Carol J. Ott in Green Ideas on September 17, 2019

New York City

Smart Buildings
Sept. 17, 2019

What caught our eye. Smart buildings.

Say what? No offense, but your building is probably kind of dumb. Not because it’s inherently a bad building, but because its energy infrastructure works like it did in the early aughts. Take a typical heating system that monitors outside temperatures and heats the building accordingly. This method, which has worked for most buildings since they were built is, in light of today’s technology, lagging. To still be using what worked when energy was cheap and climate change was not upon us, is, to be blunt, dumb.

Why it matters. Resident comfort, energy expense, and carbon emissions. If you could make your building’s heating system responsive to the various temperatures on the inside of your building, rather than on what the weatherman says is outside, you would be on your way to a smarter building. In one fell swoop you could increase the comfort of your residents and lower your energy expense and carbon emissions. Given the looming requirements – and potential fines – of the city’s new Climate Mobilization Act, now is the time to invest in your building’s smarts.
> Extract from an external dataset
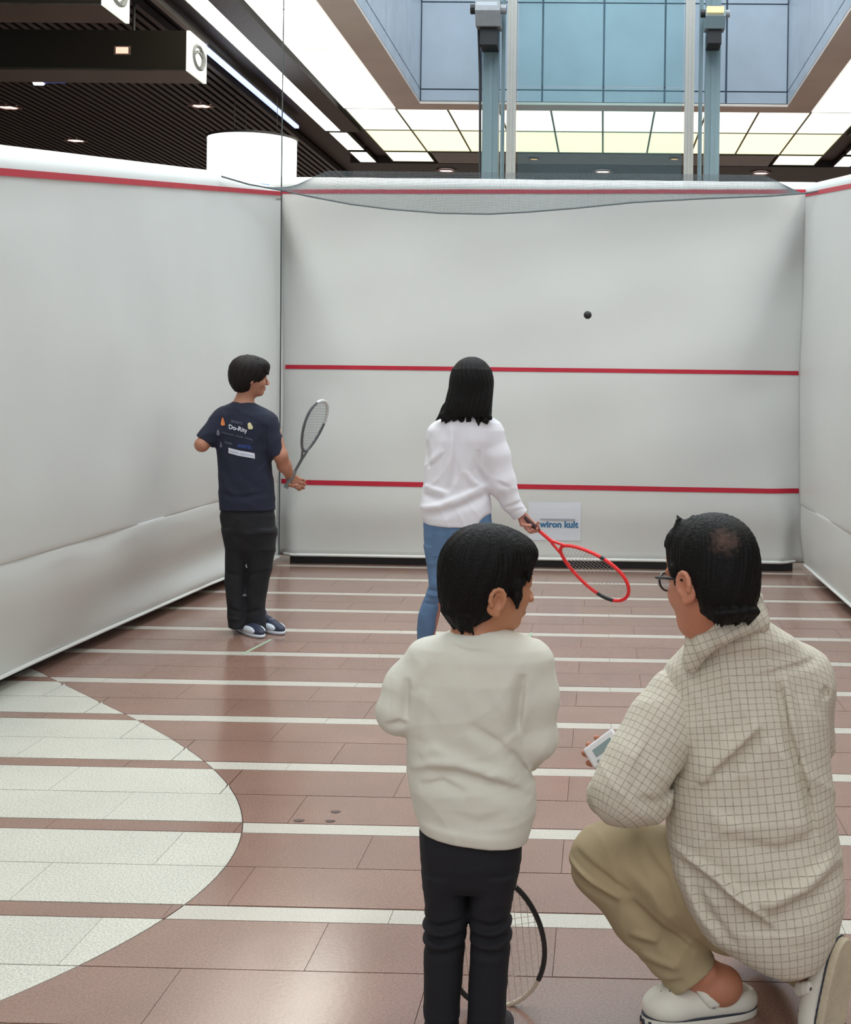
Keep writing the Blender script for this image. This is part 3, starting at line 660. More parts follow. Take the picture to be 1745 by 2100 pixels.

The big question: where to begin? “It’s a process,” says Marc Zuluaga, CEO of engineering consultancy Steven Winter Associates, “that involves putting in new technology and fixing the pipes and vents and the hundred-year-old stuff so that it can all work holistically.” Because most things don’t happen at one time, he says, you need to make sure that first-step decisions won’t close future options. “You can put in a new set of wireless sensors that talk to your boiler,” he says, “but it could be some proprietary system that doesn’t allow you to integrate with another building system.” Technology should use standard communication protocols that can integrate with other systems you might install down the road.

Expert insight. “From a building-owner standpoint,” Zuluaga remarks, “smart should mean responsive to the people in the building.” From a state perspective, he says, the definition of “smart” is a building that’s responsive to the grid. “Buildings that can be smart about when they use electricity or gas depending on time of day translates into operating cost savings,” says Zuluaga, “but it’s a bit removed from being responsive to the actual needs of building residents.” Since many of the smartening steps qualify for New York State Energy Research and Development Authority (NYSERDA) incentives, understanding this is important in your decision-making.

Risk. Overcomplicating your building. Think of your building as an engine. You want it to be responsive to your needs and at the same time to be aware of costs imposed by the larger world. What you don’t want is a new system that is not a good fit for your building’s existing system, or its staff. “Training is very, very important,” Zuluaga emphasizes. “We’ve all been in buildings that have had control panels ripped out because there’s not a training component - and the technology is not used.”

The takeaway. Define goals to smarten your building that make sense, irrespective of the technology that is available, and then come up with a game plan that utilizes the rebates NYSERDA offers.